The United States should also make clear that until Bosnia has replaced the Dayton-forged constitution with an alternative that guarantees political accountability and rule of law, NATO forces and the High Representative will remain in place. The attempts to do away with Dayton’s enforcement tools while not actively pursuing their fundamental overhaul for the past 16 years has helped create Bosnia’s rules-free environment.

If the West maintains its current hands-off approach, leaders such as Dodik and Covic might instigate violence as a defensive maneuver in the face of popular outrage at their protracted malfeasance. If Washington and Brussels do not shift course, it will advertise to the world, including adversaries near and far, that the democratic decline in the West has gone so far that it cannot summon the will to pursue progress even in a place that it once managed to deliver from the abyss.

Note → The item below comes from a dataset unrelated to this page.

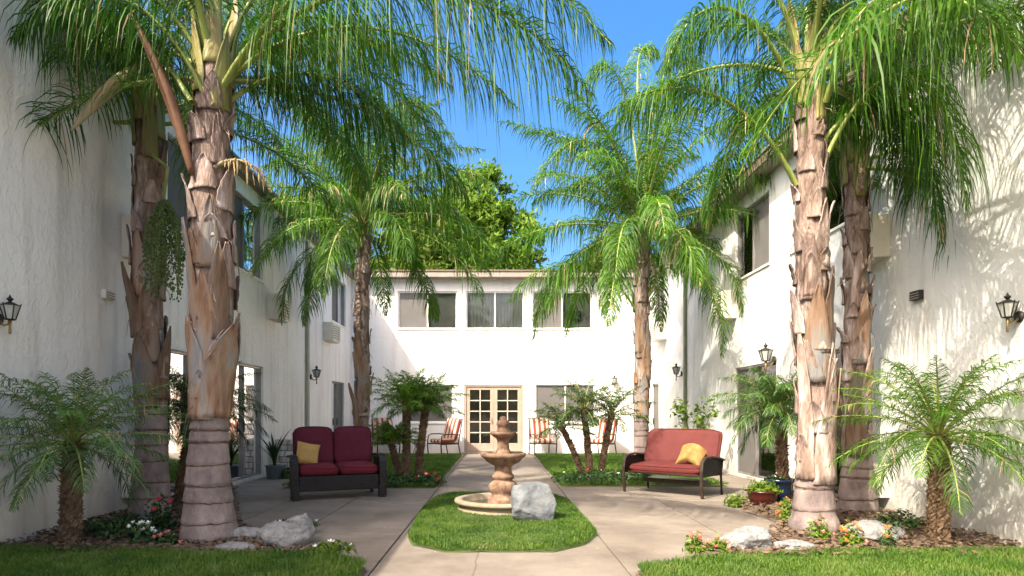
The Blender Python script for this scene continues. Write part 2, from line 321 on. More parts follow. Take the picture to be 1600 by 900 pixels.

Ukrainians in their ongoing struggle have compelled the West to devote costly material, political, and moral support to defend its proclaimed values of democracy and human dignity—shifting it away from a more transactional foreign policy. Rather than staying on autopilot in Bosnia and the wider Balkans and risk losing even more credibility, the Biden administration should embrace this opportunity to adopt a policy that will allow its deeds to match its words.